Okul hayatım boyunca tarih derslerini pek sevemedim. Sanırım bunun en önemli nedeni tarihleri ezberleme yeteneksizliğimden kaynaklanıyor. Sınavlarda şu savaş ya da şu antlaşma hangi yılda oldu diye sordular mı, çalıştıklarım tümüyle aklımdan çıkmış olurdu. Nitekim artık ne bu tarihleri ezberlemenin bir önemi kaldı ne de binlerce sayfalık ansiklopedileri biriktirmenin… Bir tuşa bastığınızda, birkaç saniye içerisinde aradığınız sorunun yanıtını buluyorsunuz. Neyse, bu ayrı bir konu!
Okulda tarih derslerini sevmezdim, diyerek başladım; ama sözü sevdiğim yazarlara getirmek istiyorum. Onların kaleminden çıkmış yaşamöyküleri, geçmişte yaşanmış olaylara ve başarılarıyla iz bırakmış insanlara ilgi duymamı sağladılar. Yaşadığı döneme damgasını vurmuş, ister bir komutan, ister bir düşünür, ister bir sanatçı, isterse bir bilim insanı olsun, onları başarıya götüren etmenler kadar, bireysel özelliklerini anlatan kitaplar, okuma alanımı daha çok genişletiyor.
Günümüzden neredeyse iki bin yıl önce yaşamış Yunanlı yazar Plutarkhos’un Türkçeye çevrilmiş tüm kitaplarını keyifle okuduğumu söyleyebilirim. Başta Montaigne olmak üzere, Avrupalı çoğu deneme ve yaşamöyküsü yazarını büyük ölçüde etkilemiş, yazdıklarına esin kaynağı olmuştur. Plutarkhos, bir denemesinde tarih değil, özellikle yaşamöyküsü yazdığını söylüyor. Tarih kitaplarında anlatılan parlak başarılar, o başarıları elde edenlerin dürüstlüğü ya da alçaklığı konusunda hiçbir şey yazmaz. Buna karşın der, rastgele söylenmiş bir söz ya da bir espri, bir insanın karakterini, binlerce insanın öldüğü savaşlar kazanarak, koca ordulara komuta ederek ya da kentleri kuşatarak elde edilen zaferlerden çok daha fazla ele verebilir.

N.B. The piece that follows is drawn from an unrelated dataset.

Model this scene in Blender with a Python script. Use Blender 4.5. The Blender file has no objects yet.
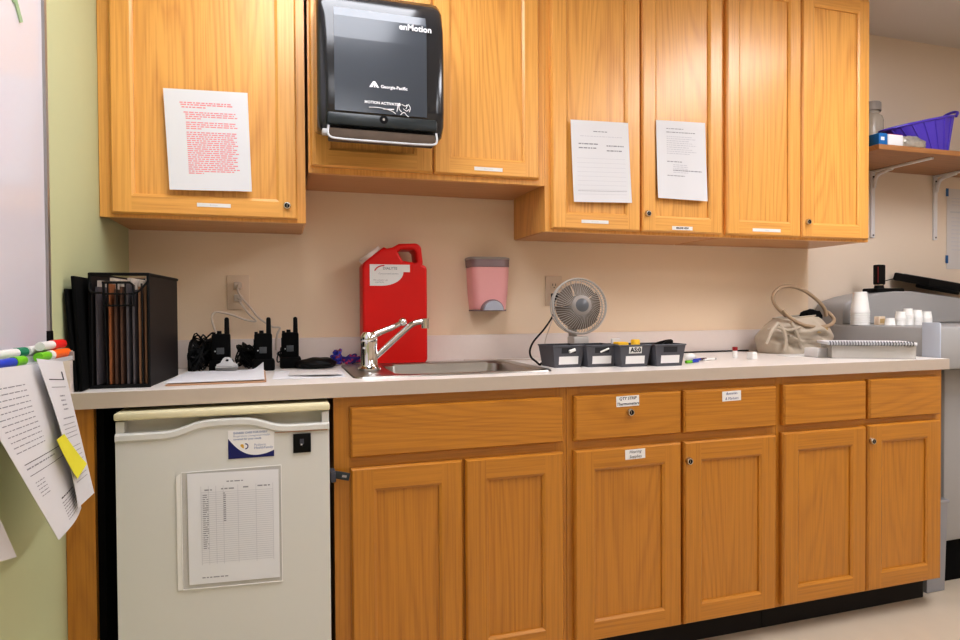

Gerçekten de bu yazar, tüm kahramanlarını, bir insan olarak bizlere öyle anlatıyor ki, onları farklı özellikleriyle tanıma olanağını buluyoruz. Kendi payıma denemelerimde yaşamöykülerine yer vermekten de ayrıca keyif aldığımı söyleyebilirim. Kimi zaman uzun tümcelerle anlatmaya çalıştığım bir konuyu, ondan aktardığım bir öyküyle daha güzel açıklayabiliyorum.
Yeri gelmişken, yaşamöyküsü yazarı olarak Stefan Zweig’i anmak isterim. Onun bu alandaki bütün kitaplarını okudum. Sonrasında ele aldığı kahramanları daha farklı bir gözle görmeye, tanımaya başladığımı söyleyebilirim. Nitekim Amerigo bunlardan yalnızca biri. Bu kitabın alt başlığında da şöyle yazıyor: Tarihsel Bir Yanlışlığın Hikâyesi.
Nedir bu tarihsel yanlışlık? Kime sorsak, hiç düşünmeden Amerika adının Amerigo Vespucci’den alındığını söyleyebilir. Oysaki yazar, araştırmalarıyla bu kâşifin, yeni kıtaya hiç ayak basmadığını ortaya koyuyor.
Zweig, yaptığı araştırmalar sonucunda iki farklı Vespucci tablosuyla karşı karşıya kaldığını söyler: Bir yanda işverenine tüm ayrıntıları bireysel mektuplarında alçak gönüllükle yazdığı bir adam, öte yanda hiç yapmadığı yolculukları öne sürerek ün kazanmış, kendini beğenmiş, yalnızca basılmış kitaplarda var olan bir adam!
Yeri gelmişken, yeni yayımlanmış bir yaşamöyküsünden söz etmek istiyorum: Liz Behmoaras’ın kaleme aldığı, Küçük Dev Kadın Azra. Kitap Azra Erhat’ı anlatıyor. Bu hümanist yazarın yayımlanmış bütün kitaplarını ilgiyle okumuştum. Bu yaşamöyküsünde de yaşantısının bilinmeyen yönlerini, tutkularını, Türk kültürüne olan katkılarını Behmoaras’ın titiz ve araştırmacı kaleminden keyifle okuduğumu söyleyebilirim.
Bu konularda sayısız örnek bulabiliriz. Benim söylemek istediğim, yalnızca tarihi değil, bir dönemi de yaşamöyküsü yazarlarından okumanın ayrı bir keyif olduğudur.